CM Nitish to Add Yoga to Bihar School, College Curricula
Synopsis
Key Takeaways
The Chief Minister's Office of Bihar announced on Sunday, June 21, 2026 — International Day of Yoga — that Chief Minister Nitish Kumar has declared yoga will be formally integrated into the curricula of schools and colleges across Bihar starting from the next academic year, with the stated aim of making yoga accessible to all and encouraging a healthy lifestyle among youth.
The official post, shared by @officecmbihar, quoted the Chief Minister as saying the move was driven by the twin goals of 'योग को जन-जन तक पहुँचाने' (bringing yoga to every person) and making young people aware of a healthy way of life.
Context
June 21 is observed globally as International Day of Yoga, a designation established by a United Nations resolution in 2014 following a proposal by India. The announcement by CM Nitish Kumar was made during an event held to mark this occasion, lending the declaration both symbolic weight and national alignment.
Bihar has historically lagged on youth health and wellness infrastructure, and the curriculum move is framed as a corrective step to counter sedentary lifestyles and stress among students.
Policy Backdrop
The decision aligns closely with the National Education Policy (NEP) 2020, which explicitly recommended the inclusion of yoga and physical education in school and college programmes for holistic student development. Bihar's announcement follows a pattern set by multiple Indian states that have introduced yoga modules in government schools since 2015.

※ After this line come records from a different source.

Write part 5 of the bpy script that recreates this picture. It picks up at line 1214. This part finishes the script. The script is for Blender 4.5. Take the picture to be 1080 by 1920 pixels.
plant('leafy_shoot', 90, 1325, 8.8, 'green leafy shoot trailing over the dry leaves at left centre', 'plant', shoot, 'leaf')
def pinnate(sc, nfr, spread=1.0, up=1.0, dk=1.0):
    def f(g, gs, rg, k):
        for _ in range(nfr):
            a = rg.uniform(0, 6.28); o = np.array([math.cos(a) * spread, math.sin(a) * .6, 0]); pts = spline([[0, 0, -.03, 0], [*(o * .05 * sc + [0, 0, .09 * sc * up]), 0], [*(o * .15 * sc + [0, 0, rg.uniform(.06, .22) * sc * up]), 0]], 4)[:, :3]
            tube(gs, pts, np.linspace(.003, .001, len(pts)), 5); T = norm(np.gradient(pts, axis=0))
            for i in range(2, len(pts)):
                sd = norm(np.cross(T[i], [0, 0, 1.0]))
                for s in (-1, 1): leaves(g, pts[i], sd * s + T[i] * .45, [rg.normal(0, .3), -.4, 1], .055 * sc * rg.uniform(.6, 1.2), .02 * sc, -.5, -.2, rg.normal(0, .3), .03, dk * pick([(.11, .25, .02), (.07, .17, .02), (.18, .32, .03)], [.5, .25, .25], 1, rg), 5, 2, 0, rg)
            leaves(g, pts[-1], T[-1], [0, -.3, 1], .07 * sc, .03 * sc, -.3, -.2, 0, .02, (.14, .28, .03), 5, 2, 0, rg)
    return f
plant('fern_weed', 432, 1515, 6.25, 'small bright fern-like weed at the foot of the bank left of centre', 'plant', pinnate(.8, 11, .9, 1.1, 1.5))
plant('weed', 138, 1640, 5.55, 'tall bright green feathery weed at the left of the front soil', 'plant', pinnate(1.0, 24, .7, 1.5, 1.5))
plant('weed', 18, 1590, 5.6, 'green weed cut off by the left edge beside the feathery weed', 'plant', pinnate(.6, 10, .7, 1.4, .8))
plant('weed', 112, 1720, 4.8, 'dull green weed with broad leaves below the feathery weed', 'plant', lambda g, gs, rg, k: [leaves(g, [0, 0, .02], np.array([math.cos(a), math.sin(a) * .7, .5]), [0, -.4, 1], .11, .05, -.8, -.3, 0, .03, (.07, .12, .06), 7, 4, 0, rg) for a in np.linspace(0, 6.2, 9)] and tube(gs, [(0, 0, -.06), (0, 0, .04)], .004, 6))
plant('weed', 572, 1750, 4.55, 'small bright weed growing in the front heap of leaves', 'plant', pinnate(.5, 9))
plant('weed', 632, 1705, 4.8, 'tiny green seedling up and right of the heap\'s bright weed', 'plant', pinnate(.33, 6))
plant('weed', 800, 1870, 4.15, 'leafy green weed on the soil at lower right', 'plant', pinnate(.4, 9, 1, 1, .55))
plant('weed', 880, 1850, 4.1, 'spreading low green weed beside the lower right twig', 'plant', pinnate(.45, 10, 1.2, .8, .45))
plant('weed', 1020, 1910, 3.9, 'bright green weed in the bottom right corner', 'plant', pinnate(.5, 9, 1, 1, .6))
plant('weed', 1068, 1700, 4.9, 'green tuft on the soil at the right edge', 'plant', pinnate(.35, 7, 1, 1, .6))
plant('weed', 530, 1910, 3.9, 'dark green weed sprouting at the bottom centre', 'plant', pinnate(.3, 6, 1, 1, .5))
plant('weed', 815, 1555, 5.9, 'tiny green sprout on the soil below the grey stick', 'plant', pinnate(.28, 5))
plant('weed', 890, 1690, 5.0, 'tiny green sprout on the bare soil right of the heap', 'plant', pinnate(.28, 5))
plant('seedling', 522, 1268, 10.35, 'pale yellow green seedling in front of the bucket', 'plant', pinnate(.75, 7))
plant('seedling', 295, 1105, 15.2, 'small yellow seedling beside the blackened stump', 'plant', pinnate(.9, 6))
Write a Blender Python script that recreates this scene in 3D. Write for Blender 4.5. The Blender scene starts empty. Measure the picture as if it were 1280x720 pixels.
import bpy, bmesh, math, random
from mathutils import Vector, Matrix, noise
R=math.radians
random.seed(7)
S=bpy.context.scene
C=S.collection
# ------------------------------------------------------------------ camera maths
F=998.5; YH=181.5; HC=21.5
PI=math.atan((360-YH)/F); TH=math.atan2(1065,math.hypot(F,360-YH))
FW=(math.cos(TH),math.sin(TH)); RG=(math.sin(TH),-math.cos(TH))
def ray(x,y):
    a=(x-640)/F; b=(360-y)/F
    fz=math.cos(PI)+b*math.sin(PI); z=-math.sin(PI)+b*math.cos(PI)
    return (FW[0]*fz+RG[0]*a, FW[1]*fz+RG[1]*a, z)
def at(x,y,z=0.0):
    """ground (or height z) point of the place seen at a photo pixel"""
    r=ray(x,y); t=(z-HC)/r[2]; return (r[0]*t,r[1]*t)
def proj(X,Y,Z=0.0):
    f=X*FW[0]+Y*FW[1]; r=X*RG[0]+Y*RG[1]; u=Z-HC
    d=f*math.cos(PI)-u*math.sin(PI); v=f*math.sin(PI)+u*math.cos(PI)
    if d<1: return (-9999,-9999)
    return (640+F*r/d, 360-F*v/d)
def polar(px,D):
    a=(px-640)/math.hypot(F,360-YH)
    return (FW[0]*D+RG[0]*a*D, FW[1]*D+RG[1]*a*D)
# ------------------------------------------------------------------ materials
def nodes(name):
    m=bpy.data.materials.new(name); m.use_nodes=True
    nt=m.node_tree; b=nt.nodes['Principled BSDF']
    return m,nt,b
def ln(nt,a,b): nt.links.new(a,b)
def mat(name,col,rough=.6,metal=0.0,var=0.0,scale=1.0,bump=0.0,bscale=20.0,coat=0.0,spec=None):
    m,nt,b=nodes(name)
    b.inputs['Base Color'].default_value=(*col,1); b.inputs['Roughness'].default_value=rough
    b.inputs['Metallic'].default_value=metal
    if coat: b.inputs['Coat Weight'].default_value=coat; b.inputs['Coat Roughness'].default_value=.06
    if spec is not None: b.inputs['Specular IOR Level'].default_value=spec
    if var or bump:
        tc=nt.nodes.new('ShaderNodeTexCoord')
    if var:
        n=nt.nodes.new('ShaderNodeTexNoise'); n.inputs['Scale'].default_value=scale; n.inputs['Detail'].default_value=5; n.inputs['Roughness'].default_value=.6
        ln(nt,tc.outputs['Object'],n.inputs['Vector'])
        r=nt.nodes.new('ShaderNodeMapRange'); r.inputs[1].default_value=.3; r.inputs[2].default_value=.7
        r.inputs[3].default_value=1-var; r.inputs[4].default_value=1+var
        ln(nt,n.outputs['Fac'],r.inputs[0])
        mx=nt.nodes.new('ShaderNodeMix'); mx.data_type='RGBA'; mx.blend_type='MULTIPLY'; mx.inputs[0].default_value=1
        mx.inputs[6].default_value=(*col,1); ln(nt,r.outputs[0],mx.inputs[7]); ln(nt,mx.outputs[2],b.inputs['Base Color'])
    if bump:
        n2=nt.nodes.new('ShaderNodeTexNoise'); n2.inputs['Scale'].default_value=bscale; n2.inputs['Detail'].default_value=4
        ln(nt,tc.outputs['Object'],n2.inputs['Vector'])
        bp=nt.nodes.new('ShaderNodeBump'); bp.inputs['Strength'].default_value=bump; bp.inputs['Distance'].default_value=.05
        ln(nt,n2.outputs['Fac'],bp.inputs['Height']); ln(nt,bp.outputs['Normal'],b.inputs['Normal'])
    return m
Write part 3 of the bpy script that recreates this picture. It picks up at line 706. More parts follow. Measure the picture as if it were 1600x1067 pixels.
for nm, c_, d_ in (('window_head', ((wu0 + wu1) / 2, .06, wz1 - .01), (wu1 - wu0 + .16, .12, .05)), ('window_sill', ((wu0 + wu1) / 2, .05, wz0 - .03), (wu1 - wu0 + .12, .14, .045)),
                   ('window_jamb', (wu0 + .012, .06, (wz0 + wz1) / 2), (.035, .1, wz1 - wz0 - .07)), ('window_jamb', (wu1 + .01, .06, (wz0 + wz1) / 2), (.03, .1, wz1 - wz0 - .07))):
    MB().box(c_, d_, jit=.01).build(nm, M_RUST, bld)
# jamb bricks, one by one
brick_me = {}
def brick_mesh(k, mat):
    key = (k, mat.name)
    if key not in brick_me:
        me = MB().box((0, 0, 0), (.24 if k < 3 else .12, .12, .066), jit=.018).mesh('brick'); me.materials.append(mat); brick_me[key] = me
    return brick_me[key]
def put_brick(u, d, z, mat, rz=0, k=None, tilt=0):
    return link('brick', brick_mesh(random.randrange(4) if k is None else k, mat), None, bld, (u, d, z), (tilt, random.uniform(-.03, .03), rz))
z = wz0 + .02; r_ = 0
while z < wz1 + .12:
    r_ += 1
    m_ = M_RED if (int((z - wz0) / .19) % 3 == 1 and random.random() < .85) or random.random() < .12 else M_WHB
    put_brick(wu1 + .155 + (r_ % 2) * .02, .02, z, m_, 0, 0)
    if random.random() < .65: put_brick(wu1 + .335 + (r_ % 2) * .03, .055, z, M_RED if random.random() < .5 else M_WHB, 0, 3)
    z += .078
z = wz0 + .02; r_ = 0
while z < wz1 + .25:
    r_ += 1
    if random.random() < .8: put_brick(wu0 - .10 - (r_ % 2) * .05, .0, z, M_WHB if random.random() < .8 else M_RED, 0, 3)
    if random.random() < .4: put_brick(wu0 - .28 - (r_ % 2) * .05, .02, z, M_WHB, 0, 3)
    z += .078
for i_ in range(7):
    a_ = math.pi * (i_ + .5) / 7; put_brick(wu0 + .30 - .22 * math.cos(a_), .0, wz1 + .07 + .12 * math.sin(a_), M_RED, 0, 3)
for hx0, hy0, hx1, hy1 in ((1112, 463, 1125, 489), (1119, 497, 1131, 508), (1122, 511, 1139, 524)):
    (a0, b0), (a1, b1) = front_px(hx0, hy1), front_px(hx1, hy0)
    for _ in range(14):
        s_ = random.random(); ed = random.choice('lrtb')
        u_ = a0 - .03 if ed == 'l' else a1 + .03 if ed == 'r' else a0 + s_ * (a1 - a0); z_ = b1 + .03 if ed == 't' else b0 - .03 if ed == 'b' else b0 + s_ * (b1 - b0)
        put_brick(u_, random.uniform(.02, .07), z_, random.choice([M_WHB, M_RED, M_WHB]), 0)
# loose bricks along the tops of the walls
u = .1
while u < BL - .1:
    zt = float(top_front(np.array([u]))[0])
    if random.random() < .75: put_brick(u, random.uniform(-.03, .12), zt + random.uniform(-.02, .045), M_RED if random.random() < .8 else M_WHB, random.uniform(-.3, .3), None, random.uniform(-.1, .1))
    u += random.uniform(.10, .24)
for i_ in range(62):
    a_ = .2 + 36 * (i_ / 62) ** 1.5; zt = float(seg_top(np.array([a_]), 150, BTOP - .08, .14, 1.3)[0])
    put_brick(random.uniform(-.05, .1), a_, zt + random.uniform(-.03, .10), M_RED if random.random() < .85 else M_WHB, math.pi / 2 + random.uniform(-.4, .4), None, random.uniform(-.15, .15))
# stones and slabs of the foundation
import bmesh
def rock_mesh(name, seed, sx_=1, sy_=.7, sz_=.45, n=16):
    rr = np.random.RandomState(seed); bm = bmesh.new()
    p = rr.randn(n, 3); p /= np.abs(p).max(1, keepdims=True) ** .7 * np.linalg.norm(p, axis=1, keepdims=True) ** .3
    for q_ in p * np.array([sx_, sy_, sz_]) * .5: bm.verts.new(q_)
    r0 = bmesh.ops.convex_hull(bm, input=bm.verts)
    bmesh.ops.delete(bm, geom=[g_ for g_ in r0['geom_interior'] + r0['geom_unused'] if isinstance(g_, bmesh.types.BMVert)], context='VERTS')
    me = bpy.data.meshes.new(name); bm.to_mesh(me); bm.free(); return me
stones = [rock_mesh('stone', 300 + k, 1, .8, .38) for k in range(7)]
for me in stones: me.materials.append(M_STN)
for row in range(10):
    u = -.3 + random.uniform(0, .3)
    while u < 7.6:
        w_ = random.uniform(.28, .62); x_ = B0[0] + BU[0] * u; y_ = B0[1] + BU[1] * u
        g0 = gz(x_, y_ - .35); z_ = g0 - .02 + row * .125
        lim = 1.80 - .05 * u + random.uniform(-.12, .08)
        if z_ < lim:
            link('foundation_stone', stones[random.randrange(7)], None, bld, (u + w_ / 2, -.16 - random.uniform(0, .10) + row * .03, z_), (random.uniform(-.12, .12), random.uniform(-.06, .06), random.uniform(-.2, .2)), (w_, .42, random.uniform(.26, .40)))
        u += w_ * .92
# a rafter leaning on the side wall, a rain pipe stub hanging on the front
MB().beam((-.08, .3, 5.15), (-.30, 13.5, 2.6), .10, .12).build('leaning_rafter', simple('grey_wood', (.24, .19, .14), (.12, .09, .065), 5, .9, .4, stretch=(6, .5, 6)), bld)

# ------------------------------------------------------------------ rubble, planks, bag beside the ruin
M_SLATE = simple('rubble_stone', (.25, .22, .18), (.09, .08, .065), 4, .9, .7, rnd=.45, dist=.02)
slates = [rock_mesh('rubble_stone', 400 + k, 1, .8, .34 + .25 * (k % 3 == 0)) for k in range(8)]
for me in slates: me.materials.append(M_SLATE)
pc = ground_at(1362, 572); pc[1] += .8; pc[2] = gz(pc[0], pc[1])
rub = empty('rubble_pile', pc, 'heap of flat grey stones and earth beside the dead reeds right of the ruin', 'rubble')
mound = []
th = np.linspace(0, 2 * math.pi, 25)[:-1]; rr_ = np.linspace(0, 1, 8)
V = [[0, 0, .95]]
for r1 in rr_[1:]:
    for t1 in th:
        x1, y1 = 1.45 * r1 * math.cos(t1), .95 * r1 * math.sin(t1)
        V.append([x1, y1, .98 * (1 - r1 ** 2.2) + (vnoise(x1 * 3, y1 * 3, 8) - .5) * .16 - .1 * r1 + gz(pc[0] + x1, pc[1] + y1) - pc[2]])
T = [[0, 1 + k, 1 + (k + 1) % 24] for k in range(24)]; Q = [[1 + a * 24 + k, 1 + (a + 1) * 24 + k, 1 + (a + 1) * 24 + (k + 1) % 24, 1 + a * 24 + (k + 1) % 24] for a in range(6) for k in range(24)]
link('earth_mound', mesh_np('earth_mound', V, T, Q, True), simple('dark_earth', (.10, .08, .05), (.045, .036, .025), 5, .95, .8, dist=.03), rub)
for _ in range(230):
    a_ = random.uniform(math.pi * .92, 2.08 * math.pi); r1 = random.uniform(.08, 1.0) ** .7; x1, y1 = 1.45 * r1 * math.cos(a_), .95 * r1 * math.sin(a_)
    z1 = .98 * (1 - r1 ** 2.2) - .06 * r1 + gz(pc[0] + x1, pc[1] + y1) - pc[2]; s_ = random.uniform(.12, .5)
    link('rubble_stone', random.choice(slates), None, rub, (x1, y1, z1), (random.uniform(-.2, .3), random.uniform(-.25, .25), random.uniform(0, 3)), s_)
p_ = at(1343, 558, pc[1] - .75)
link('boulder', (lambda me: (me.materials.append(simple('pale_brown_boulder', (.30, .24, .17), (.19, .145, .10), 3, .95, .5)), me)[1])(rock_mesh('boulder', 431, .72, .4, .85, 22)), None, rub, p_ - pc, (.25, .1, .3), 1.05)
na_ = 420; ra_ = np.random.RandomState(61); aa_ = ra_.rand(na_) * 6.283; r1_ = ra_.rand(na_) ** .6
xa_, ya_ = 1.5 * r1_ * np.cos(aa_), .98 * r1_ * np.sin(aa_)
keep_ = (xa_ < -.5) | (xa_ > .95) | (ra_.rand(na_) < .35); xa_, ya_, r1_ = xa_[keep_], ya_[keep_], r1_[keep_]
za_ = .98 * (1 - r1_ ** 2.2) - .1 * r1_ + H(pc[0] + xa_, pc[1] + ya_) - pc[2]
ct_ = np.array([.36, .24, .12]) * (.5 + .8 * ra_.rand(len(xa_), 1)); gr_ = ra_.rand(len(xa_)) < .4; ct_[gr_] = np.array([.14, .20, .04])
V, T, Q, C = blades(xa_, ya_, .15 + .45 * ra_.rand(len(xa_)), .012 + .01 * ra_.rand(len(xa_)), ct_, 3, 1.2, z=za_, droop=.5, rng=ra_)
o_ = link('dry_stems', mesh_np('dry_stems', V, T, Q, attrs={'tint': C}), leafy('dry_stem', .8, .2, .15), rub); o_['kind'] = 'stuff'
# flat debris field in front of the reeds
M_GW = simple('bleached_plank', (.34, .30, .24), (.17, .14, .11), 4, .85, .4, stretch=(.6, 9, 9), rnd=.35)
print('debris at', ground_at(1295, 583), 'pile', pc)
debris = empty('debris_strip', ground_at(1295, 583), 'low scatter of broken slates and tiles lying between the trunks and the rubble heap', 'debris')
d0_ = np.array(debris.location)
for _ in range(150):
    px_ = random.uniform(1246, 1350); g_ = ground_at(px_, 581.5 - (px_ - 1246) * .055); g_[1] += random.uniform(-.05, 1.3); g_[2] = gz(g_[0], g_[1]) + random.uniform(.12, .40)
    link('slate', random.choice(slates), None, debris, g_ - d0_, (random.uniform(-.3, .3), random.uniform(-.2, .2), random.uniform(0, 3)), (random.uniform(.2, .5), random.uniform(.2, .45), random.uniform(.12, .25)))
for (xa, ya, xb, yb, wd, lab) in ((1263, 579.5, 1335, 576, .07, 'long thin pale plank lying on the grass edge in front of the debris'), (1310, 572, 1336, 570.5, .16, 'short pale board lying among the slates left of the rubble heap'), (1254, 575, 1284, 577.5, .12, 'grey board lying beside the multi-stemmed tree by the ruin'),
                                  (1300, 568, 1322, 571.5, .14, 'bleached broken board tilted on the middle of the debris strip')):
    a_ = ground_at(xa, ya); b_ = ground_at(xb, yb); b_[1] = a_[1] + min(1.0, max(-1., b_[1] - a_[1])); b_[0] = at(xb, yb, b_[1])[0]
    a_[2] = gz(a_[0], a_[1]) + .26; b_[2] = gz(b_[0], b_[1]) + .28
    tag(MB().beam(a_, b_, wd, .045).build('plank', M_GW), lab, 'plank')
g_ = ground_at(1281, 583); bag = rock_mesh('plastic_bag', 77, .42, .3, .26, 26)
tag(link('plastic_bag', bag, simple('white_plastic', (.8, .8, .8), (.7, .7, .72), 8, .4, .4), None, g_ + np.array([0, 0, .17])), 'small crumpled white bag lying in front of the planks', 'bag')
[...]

The broader national push to embed AYUSH practices — including yoga — within formal education systems has gained momentum over the past decade, with state governments increasingly treating wellness education as a policy priority rather than an extracurricular add-on.
Stakeholders and Impact
The primary beneficiaries will be students enrolled in Bihar's government schools and colleges, a population running into several lakh across the state's urban and rural districts. Structured yoga instruction could help address concerns around physical inactivity and mental health stress, particularly in rural areas with limited access to sports or wellness facilities.
Teachers and educational institutions will face implementation demands: the rollout is expected to require dedicated yoga instructor training, revised timetables, and updated syllabus frameworks to be notified by the Bihar state education department.
What's Next
The announcement sets a target of the next academic year — pointing to the 2027 session — for the curriculum change to take effect. Formal syllabus notifications, teacher training modules, and departmental orders from the Government of Bihar are expected in the months ahead to operationalise the Chief Minister's declaration.
How the state balances this addition within an already structured academic calendar, and whether private schools will be brought under the same mandate, will be closely watched by educators and policymakers across the country.